Stored records
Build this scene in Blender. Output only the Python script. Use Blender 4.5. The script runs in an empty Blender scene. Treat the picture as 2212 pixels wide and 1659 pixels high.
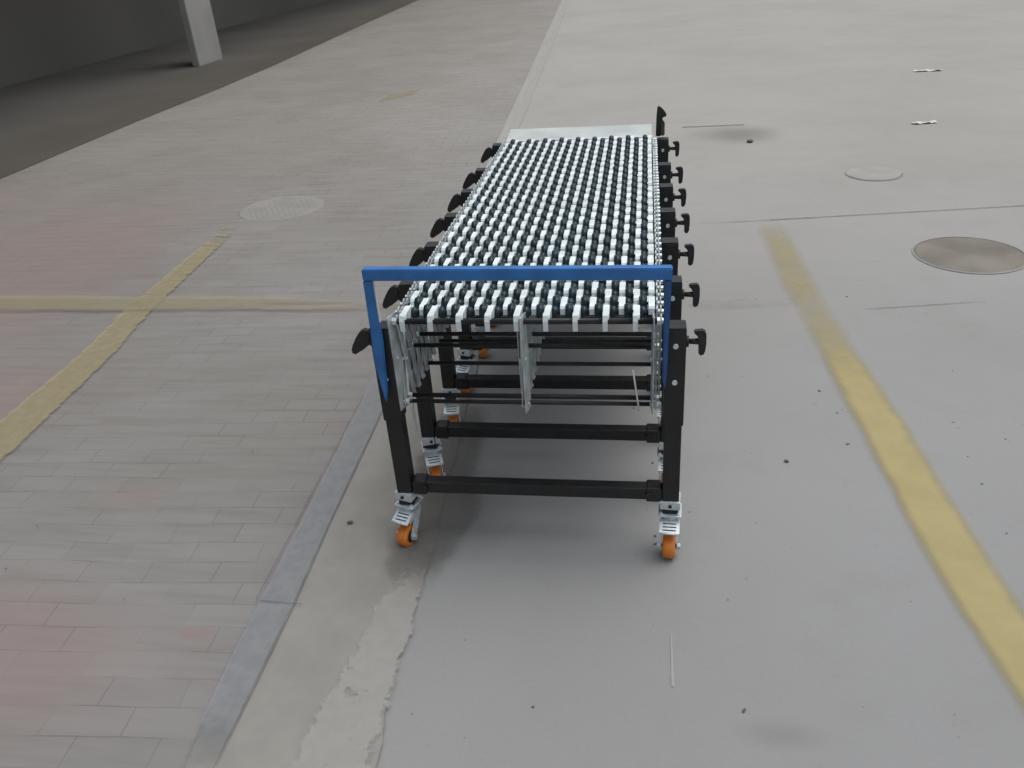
import bpy, bmesh, math, random
from mathutils import Matrix, Vector
random.seed(4)
sc=bpy.context.scene
COL=sc.collection
# ---------------------------------------------------------------- node helpers
def newmat(name):
    m=bpy.data.materials.new(name); m.use_nodes=True
    nt=m.node_tree; b=nt.nodes['Principled BSDF']
    return m,nt,b
def N(nt,t,**k):
    n=nt.nodes.new(t)
    for a,v in k.items(): setattr(n,a,v)
    return n
def pos(nt): return N(nt,'ShaderNodeNewGeometry').outputs['Position']
def tobj(nt): return N(nt,'ShaderNodeTexCoord').outputs['Object']
def mapping(nt,vec,scale=(1,1,1),rot=(0,0,0),loc=(0,0,0)):
    m=N(nt,'ShaderNodeMapping'); nt.links.new(vec,m.inputs[0])
    m.inputs['Scale'].default_value=scale; m.inputs['Rotation'].default_value=rot; m.inputs['Location'].default_value=loc
    return m.outputs[0]
def noise(nt,vec,scale,detail=4,rough=.55,dist=0):
    n=N(nt,'ShaderNodeTexNoise'); nt.links.new(vec,n.inputs['Vector'])
    n.inputs['Scale'].default_value=scale; n.inputs['Detail'].default_value=detail
    n.inputs['Roughness'].default_value=rough; n.inputs['Distortion'].default_value=dist
    return n.outputs['Fac']
def mr(nt,v,a,b,c=0,d=1,smooth=True):
    n=N(nt,'ShaderNodeMapRange'); n.clamp=True
    if smooth: n.interpolation_type='SMOOTHSTEP'
    nt.links.new(v,n.inputs[0])
    for i,x in zip((1,2,3,4),(a,b,c,d)): n.inputs[i].default_value=x
    return n.outputs[0]
def M(nt,op,a,b=None,c=None):
    n=N(nt,'ShaderNodeMath',operation=op)
    for i,x in enumerate((a,b,c)):
        if x is None: continue
        if isinstance(x,(int,float)): n.inputs[i].default_value=x
        else: nt.links.new(x,n.inputs[i])
    return n.outputs[0]
def mix(nt,f,a,b,blend='MIX'):
    n=N(nt,'ShaderNodeMix',data_type='RGBA',blend_type=blend)
    if isinstance(f,(int,float)): n.inputs['Factor'].default_value=f
    else: nt.links.new(f,n.inputs['Factor'])
    for s,x in (('A',a),('B',b)):
        sk=[i for i in n.inputs if i.name==s and i.type=='RGBA'][0]
        if isinstance(x,(tuple,list)): sk.default_value=(*x[:3],1)
        else: nt.links.new(x,sk)
    return [o for o in n.outputs if o.type=='RGBA'][0]
def bump(nt,b,h,strength=.3,dist=.002):
    n=N(nt,'ShaderNodeBump'); n.inputs['Strength'].default_value=strength; n.inputs['Distance'].default_value=dist
    nt.links.new(h,n.inputs['Height']); nt.links.new(n.outputs[0],b.inputs['Normal'])
def setc(nt,b,c):
    if isinstance(c,(tuple,list)): b.inputs['Base Color'].default_value=(*c[:3],1)
    else: nt.links.new(c,b.inputs['Base Color'])
def blob(nt,P,cx,cy,rx,ry,r0=.4,r1=1.1,warp=.5,ns=2.0):
    v=mapping(nt,P,(1/rx,1/ry,0),(0,0,0),(-cx/rx,-cy/ry,0))
    l=N(nt,'ShaderNodeVectorMath',operation='LENGTH'); nt.links.new(v,l.inputs[0])
    d=M(nt,'ADD',l.outputs['Value'],M(nt,'MULTIPLY',M(nt,'SUBTRACT',noise(nt,P,ns,3),.5),warp*2))
    return mr(nt,d,r0,r1,1,0)
# ---------------------------------------------------------------- materials
def simple(name,col,rough=.5,metal=0,var=.15,scale=25,dirt=None,bumpy=0):
    m,nt,b=newmat(name); P=tobj(nt)
    n=noise(nt,P,scale,3)
    c=mix(nt,mr(nt,n,.3,.7),tuple(x*(1-var) for x in col),tuple(min(1,x*(1+var)) for x in col))
    if dirt: c=mix(nt,mr(nt,noise(nt,P,scale*.35,4,.7),.52,.75,0,.7),c,dirt)
    setc(nt,b,c); b.inputs['Metallic'].default_value=metal
    nt.links.new(mr(nt,noise(nt,P,scale*2,2),.3,.7,rough*.8,min(1,rough*1.25)),b.inputs['Roughness'])
    if bumpy: bump(nt,b,noise(nt,P,scale*8,2),bumpy,.0005)
    return m
mBlack=simple('black_powder_coat',(.011,.0115,.0125),.42,0,.25,18,(.035,.033,.03),.3)
mPlastic=simple('black_plastic',(.016,.017,.019),.38,0,.2,40,(.035,.035,.035))
mWheel=simple('skate_wheel_plastic',(.007,.025,.034),.3,0,.4,30)
mZinc=simple('zinc_plate',(.62,.69,.72),.38,.3,.18,40,(.28,.33,.35))
mStrip=simple('zinc_link',(.80,.89,.92),.4,.1,.12,16,(.50,.58,.61))
mGal=simple('galvanised_link',(.50,.55,.56),.45,.3,.2,22,(.30,.33,.34))
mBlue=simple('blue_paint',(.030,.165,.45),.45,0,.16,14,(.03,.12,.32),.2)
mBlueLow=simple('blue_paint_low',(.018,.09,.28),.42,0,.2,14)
mOrange=simple('orange_polyurethane',(.78,.23,.025),.5,0,.15,30,(.45,.17,.05))
mSheet=simple('end_sheet',(.55,.60,.585),.4,.2,.10,6,(.42,.46,.45))
mRust=simple('brown_plastic',(.13,.085,.055),.6,0,.3,20)

def concrete():
    m,nt,b=newmat('concrete'); P=pos(nt)
    sx=N(nt,'ShaderNodeSeparateXYZ'); nt.links.new(P,sx.inputs[0])
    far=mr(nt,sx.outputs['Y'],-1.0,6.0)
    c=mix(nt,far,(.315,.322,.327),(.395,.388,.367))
    c=mix(nt,mr(nt,noise(nt,P,.6,4,.55),.3,.75),c,mix(nt,1.0,c,(.91,.905,.89),'MULTIPLY'))
    c=mix(nt,mr(nt,noise(nt,P,3.5,5,.6),.5,.75,0,.4),c,mix(nt,1.0,c,(.88,.875,.86),'MULTIPLY'))
    c=mix(nt,mr(nt,noise(nt,P,90,3,.7),.4,.7,0,.3),c,mix(nt,1.0,c,(.89,.89,.88),'MULTIPLY'))
    for (x,y,rx,ry,s) in ((1.0,5.0,.42,.38,.55),(.60,-.60,.12,.05,.22),(-.20,.15,.14,.30,.3)):  # first blob: blurry shadow painted into the concrete colour
        c=mix(nt,M(nt,'MULTIPLY',blob(nt,P,x,y,rx,ry,.1,1.1,.25,3),s),c,mix(nt,1.0,c,(.42,.41,.38),'MULTIPLY'))
    sp=mr(nt,noise(nt,P,38,2,.5),.735,.76)
    c=mix(nt,M(nt,'MULTIPLY',sp,.6),c,(.12,.12,.11))
    setc(nt,b,c); b.inputs['Specular IOR Level'].default_value=.15
    nt.links.new(mr(nt,noise(nt,P,2,3),.3,.7,.8,.98),b.inputs['Roughness'])
    bump(nt,b,noise(nt,P,160,3,.7),.18,.002)
    return m
mConc=concrete()
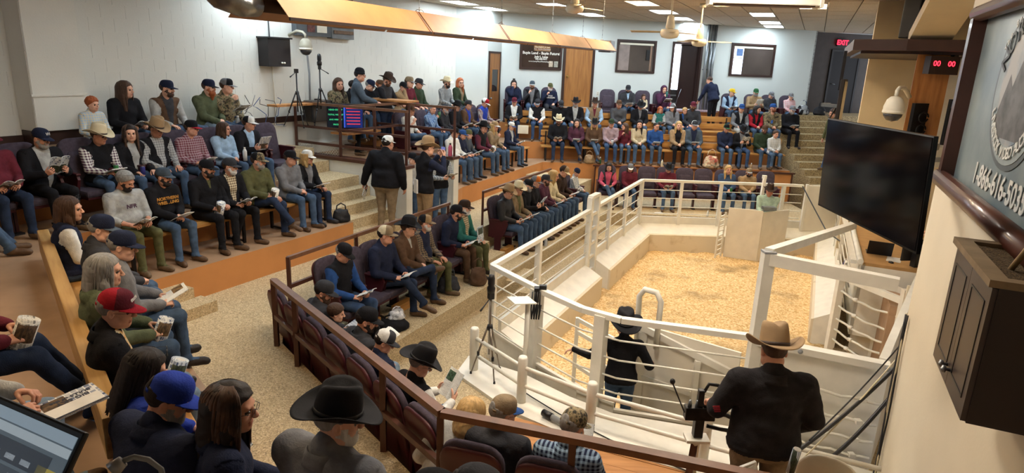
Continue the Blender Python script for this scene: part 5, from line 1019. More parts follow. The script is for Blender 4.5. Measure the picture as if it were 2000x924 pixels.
def build_person(p, near):
    """p: spec dict.  Returns object list parented to a new Empty.  Local frame: +Y is where the body faces, origin on the floor under the hips"""
    s = p.get('s', 1.0); stand = p.get('stand', False); child = p.get('sx') == 'c'; fem = p.get('sx') == 'f'
    bw = p.get('w', .93 if fem else 1.02)*(.90 if child else 1.06); t = p.get('bulk', .024 if p['top'][0] in ('jacket', 'hoodie', 'leather', 'fleece', 'camo', 'denim') else .015)
    sh = .885 if stand else p.get('seat', .44)/s
    h = {2: .0120, 1: .016, 0: .0225}[near]
    hh = {2: .0055, 1: .009, 0: .0125}[near]; hd = {2: .0042, 1: .0068, 0: .0105}[near]
    la = rad(p.get('lean', 4 if not stand else 2)); lr = rad(p.get('tilt', 0)); yw = rad(p.get('twist', 0))
    sp = np.array([sin(lr), sin(la), cos(la)]); sp /= np.linalg.norm(sp); fw = unit(np.array([sin(-yw), cos(yw), 0])-sp*(np.array([sin(-yw), cos(yw), 0])@sp)); sd_ = np.cross(fw, sp)
    pel = np.array([0, 0, sh+.10]); at = lambda u, x=0, y=0: pel+sp*u+sd_*x+fw*y
    nb = at(.50); kw = p.get('kn', .13)
    # ---- joints
    hipz = sh+.095
    legs = []
    for sx in (-1, 1):
        hip = np.array([sx*.088*bw, .02, hipz])
        if stand:
            st = p.get('stride', (0, 0)); fy = st[0] if sx < 0 else st[1]; kne = np.array([sx*(.10), .03+fy*.5, .49]); ank = np.array([sx*(.115), fy, .085]); fdir = unit((sx*.25, 1, 0))
        else:
            kz = max(sh+.07, .47); kne = np.array([sx*kw, .455, kz]); ank = np.array([sx*(kw+.0), .455+p.get('ft', .02), .085]); fdir = unit((sx*.22, 1, 0))
            lg = p.get('legs', 'sit')
            if lg == 'cross' and sx > 0: kne = np.array([.05, .45, kz+.10]); ank = np.array([-.10, .66, kz-.26]); fdir = unit((-.3, 1, -.35))
            if lg == 'ankle' and sx > 0: kne = np.array([.30, .38, kz+.10]); ank = np.array([-.09, .47, kz+.085]); fdir = unit((-.45, .75, .3))
            if lg == 'ext': ank = np.array([sx*kw*.8, .455+.26, .085])
            if lg == 'mix' and sx > 0: ank = np.array([kw, .455-.17, .10])
            if lg == 'dangle': ank = np.array([sx*kw, .44, kz-.36])
        legs.append((hip, kne, ank, fdir))
    A = p.get('A') or ARMS[p.get('arms', 'lap')]; arms = []; hands = []
    for i, sx in enumerate((-1, 1)):
        S = at(.44, sx*.175*bw); tp, fd, pn, hk = sd(A, i); off = sh if not p.get('Aabs') else 0
        tgt = np.array([tp[0]*sx, tp[1], tp[2]+off]); pole = np.array([sx*p.get('elb', .5), -.35, -.8]); el, wr = ik(S, tgt, pole, .285, .265); arms.append((S, el, wr)); hands.append((wr, unit((fd[0]*sx, fd[1], fd[2])), unit((pn[0]*sx, pn[1], pn[2])), hk))
    hy, hp_ = p.get('hy', 0)+p.get('twist', 0), p.get('hp', 2); RH = rotm(hy, hp_+math.degrees(la)*.3, p.get('hr', 0)); hc = nb+sp*.05+np.array([0, 0, .105])+fw*.03+RH @ np.array([0, .03, 0])
    # ---- field
    pts = [q for L in legs for q in L[:3]]+[q for a in arms for q in a]+[nb, pel, hc, legs[0][2]+legs[0][3]*.22, legs[1][2]+legs[1][3]*.22]
    lo = np.min(pts, 0)-.2; hi = np.max(pts, 0)+.2; lo[2] = min(lo[2], -.05); F = Field(lo, hi, h)
    bl = p.get('belly', .0)
    F.cap(pel+sd_*-.07*bw, pel+sd_*.07*bw, .115*bw+t*.5, .115*bw+t*.5, PANTS if not p.get('coat') else TOP, .05)
    F.ell(at(.14, 0, .015+bl*.4), (.150*bw+t+bl*.5, .118+t+bl, .155), TOP, .05); F.ell(at(.32, 0, .005), (.165*bw+t, .112+t+(.012 if fem else 0), .155), TOP, .05)
    F.cap(at(.425, -.12*bw), at(.425, .12*bw), .066+t, .066+t, TOP, .05); F.cap(at(.455, -.05), at(.475, .05), .062+t*.6, .062+t*.6, TOP, .045)
    if p.get('collar', True): F.cap(at(.47, 0, -.008), at(.53+.012*(t > .01), 0, -.004), .068+t*.3, .062+t*.3, TOP, .02)
    if p.get('hoodie'): F.cap(at(.46, -.06, -.085), at(.46, .06, -.085), .042, .042, TOP, .03); F.cap(at(.49, -.075, -.03), at(.49, .075, -.03), .035, .035, TOP, .03)
    for (S, el, wr) in arms:
        d = unit(wr-el); sl = SLEEVE
        F.cap(S, el, .058+t, .046+t*.8, sl, .035); F.cap(el, el+(wr-el)*.5 if p.get('short') else wr-d*.015, .046+t*.8, .034+t*.6, sl, .012)
        if p.get('short'): F.cap(S+(el-S)*.75, el, .043, .042, SKIN, .01); F.cap(el, wr, .043, .029, SKIN, .01)
    for (hip, kn, an, fd) in legs:
        F.cap(hip, kn, .090*bw+.006, .064, PANTS, .03); F.cap(kn, an+np.array([0, 0, .02]), .062, .048, PANTS, .02); F.ell(kn+np.array([0, -.01, .0]), (.066, .066, .064), PANTS, .02)
        up = np.array([0, 0, 1.]); F.cap(an+np.array([0, -.02, -.035]), an+fd*.15+np.array([0, 0, -.045]), .043, .037, SHOE, .02); F.cap(an, an+np.array([0, -.01, -.03]), .045, .046, SHOE, .02); F.cap(an+fd*.10-up*.045, an+fd*.175-up*.05, .036, .030, SHOE, .02)
    if p.get('skirt'):
        F.cap(pel+np.array([0, .1, -.02]), pel+np.array([0, .42, 0]), .15, .12, PANTS, .04)
    F.noise(.0028, 19, p.get('seed', 0)); F.noise(.0012 if near < 2 else .0020, 47, p.get('seed', 0)+5)
    V, Q, lab = F.out()
    # open jacket: the shirt shows down the front
    lab = lab.copy(); rel = V-pel; u = rel@sp; yy = rel@fw; xx = rel@sd_
    def snap(m, g, d): q = m & (np.abs(g) < .62*h); V[q] -= g[q][:, None]*d
    uh = p.get('hem', -.075 if stand else -.015); tor = ((lab == TOP) | (lab == PANTS)) & (np.abs(xx) < .30) & (yy > -.3) & (yy < .165) & (u > -.16) & (u < .25)
    lab[tor] = np.where(u[tor] > uh, TOP, PANTS); snap(tor, u-uh, sp)
    ov = (lab == TOP) & tor & (u < uh+.05) & (u >= uh-.004); V[ov] += (fw*yy[ov][:, None]+sd_*xx[ov][:, None])/np.hypot(yy[ov], xx[ov])[:, None].clip(.05)*.007
    for (S, el, wr), sx in zip(arms, (-1, 1)):
        d = unit(unit(el-S)+sd_*sx*1.3); g = (V-S)@d-.012; m = ((lab == TOP) | (lab == SLEEVE)) & (np.linalg.norm(V-S, axis=1) < .135); lab[m] = np.where(g[m] > 0, SLEEVE, TOP); snap(m, g, d)
    for (hip, kn, an, fd) in legs:
        d = unit(an-kn); g = (V-an)@d-.012; m = ((lab == PANTS) | (lab == SHOE)) & (np.linalg.norm(V-an, axis=1) < .11); lab[m] = np.where(g[m] > 0, SHOE, PANTS); snap(m, g, d)
        q = m & (lab == PANTS) & (g > -.05); ax_ = an+np.outer((V[q]-an)@d, d); V[q] += (V[q]-ax_)*.10
    if p.get('in'):
        wd = np.clip((u-p.get('inz', .02))/.5, 0, 1)*p.get('inw', .085)+p.get('in0', .012); fr = (lab == TOP) & (yy > .03) & (u > p.get('inz', .02)) & (u < .62); g = np.abs(xx)-wd; q = fr & (np.abs(g) < .6*h); V[q] -= (np.sign(xx[q])*g[q])[:, None]*sd_
    fl = np.median(lab[Q], axis=1).astype(np.int8); two = lab[Q]; fl = np.where((two == TOP).sum(1) >= 2, np.where((two == TOP).sum(1) > 2, TOP, two.max(1)), fl)
    cq = V[Q].mean(1); uq = (cq-pel)@sp; mm = (np.abs((cq-pel)@sd_) < .30) & ((cq-pel)@fw < .165) & (np.abs(uq-uh) < 2*h) & ((fl == TOP) | (fl == PANTS)); fl[mm] = np.where(uq[mm] > uh, TOP, PANTS)
    for (S, el, wr), sx in zip(arms, (-1, 1)):
        d = unit(unit(el-S)+sd_*sx*1.3); g = (cq-S)@d-.012; m = ((fl == TOP) | (fl == SLEEVE)) & (np.linalg.norm(cq-S, axis=1) < .13); fl[m] = np.where(g[m] > 0, SLEEVE, TOP)
    for (hip, kn, an, fd) in legs:
        d = unit(an-kn); g = (cq-an)@d-.012; m = ((fl == PANTS) | (fl == SHOE)) & (np.linalg.norm(cq-an, axis=1) < .10); fl[m] = np.where(g[m] > 0, SHOE, PANTS)
    if p.get('in'):
        cen = V[Q].mean(1)-pel; u = cen@sp; x = np.abs(cen@sd_); y = cen@fw; wdt = np.clip((u-p.get('inz', .02))/.5, 0, 1)*p.get('inw', .085)+p.get('in0', .012)
        fl[(fl == TOP) & (y > .03) & (x < wdt) & (u > p.get('inz', .02)) & (u < .60)] = INNER
    Vs, Fs, Ls = [V], [Q], [fl]; n = len(V)
    def put(T, R, o, mir=False, sc=1):
        nonlocal n
        v, q, l = T; v = v*sc
        if mir: v = v*np.array([-1, 1, 1]); q = q[:, ::-1]
        Vs.append(v @ np.array(R).T+o); Fs.append(q+n); Ls.append(l[q[:, 0]]); n += len(v)
    bd = p.get('beard'); hs = 1.02 if not child else .97
    if child: hs = .95/max(s, .6)**.35
    put(head_lib(hd, fem, bd[1] if isinstance(bd, tuple) else ('full' if bd else None), child), RH*hs, hc)
    for i, (wr, fd, pn, hk) in enumerate(hands):
        yv = fd; zv = unit(-pn+yv*(pn@yv)); xv = np.cross(yv, zv); R = np.stack([xv, yv, zv], 1)
        put(hand_lib(hh, hk), R, wr-fd*.005, mir=(i == 1) if True else False, sc=.98 if not fem else .9)
    me_V = np.concatenate(Vs)*s; me_F = np.concatenate(Fs); mi = np.concatenate(Ls)
    tc = p['topm']; M = [p['skinm'], tc, p['pantm'], p['shoem'], p.get('innm') or tc, p.get('slm') or tc, p.get('beardm') or p['skinm'], mat('lips', 'lips', .5), mat('eyes', 'eye', .25)]
    body = rawmesh('body', me_V, me_F, M, mi, smooth=True)
    HM = np.eye(4); HM[:3, :3] = RH*hs*s; HM[:3, 3] = hc*s
    extra = {'elbow': [a[1]*s for a in arms]}
    if near == 2 and p['top'][0] in ('jacket', 'fleece', 'vest', 'plaid'):
        m = MB(); P = []
        for k in range(25):
            a = rad(-90)+rad(150)*(k-12)/12; row = []
            for j in range(4): r = .076+t*.3+.009*j+.006*abs(k-12)/12; row.append(tuple((at(.512+.020*(1-j), 0, -.010)+sd_*r*cos(a)+fw*r*.95*sin(a)*1.0+np.array([0, 0, -.012*j*(abs(k-12)/12)]))*s))
            P.append(row)
        m.sheet(P, -.006*s); extra['collar'] = m.mesh('collar', [tc])
    return body, Matrix(HM.tolist()), [(np.array(w)*s, f, q) for w, f, q, _ in hands], extra, RH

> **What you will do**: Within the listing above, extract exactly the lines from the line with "mBlueLow=simple('blue_paint_low',(.018,.09,.28),.42,0,.2,14)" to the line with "mRust=simple('brown_plastic',(.13,.085,.055),.6,0,.3,20)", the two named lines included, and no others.

> **Result of this task**:
mBlueLow=simple('blue_paint_low',(.018,.09,.28),.42,0,.2,14)
mOrange=simple('orange_polyurethane',(.78,.23,.025),.5,0,.15,30,(.45,.17,.05))
mSheet=simple('end_sheet',(.55,.60,.585),.4,.2,.10,6,(.42,.46,.45))
mRust=simple('brown_plastic',(.13,.085,.055),.6,0,.3,20)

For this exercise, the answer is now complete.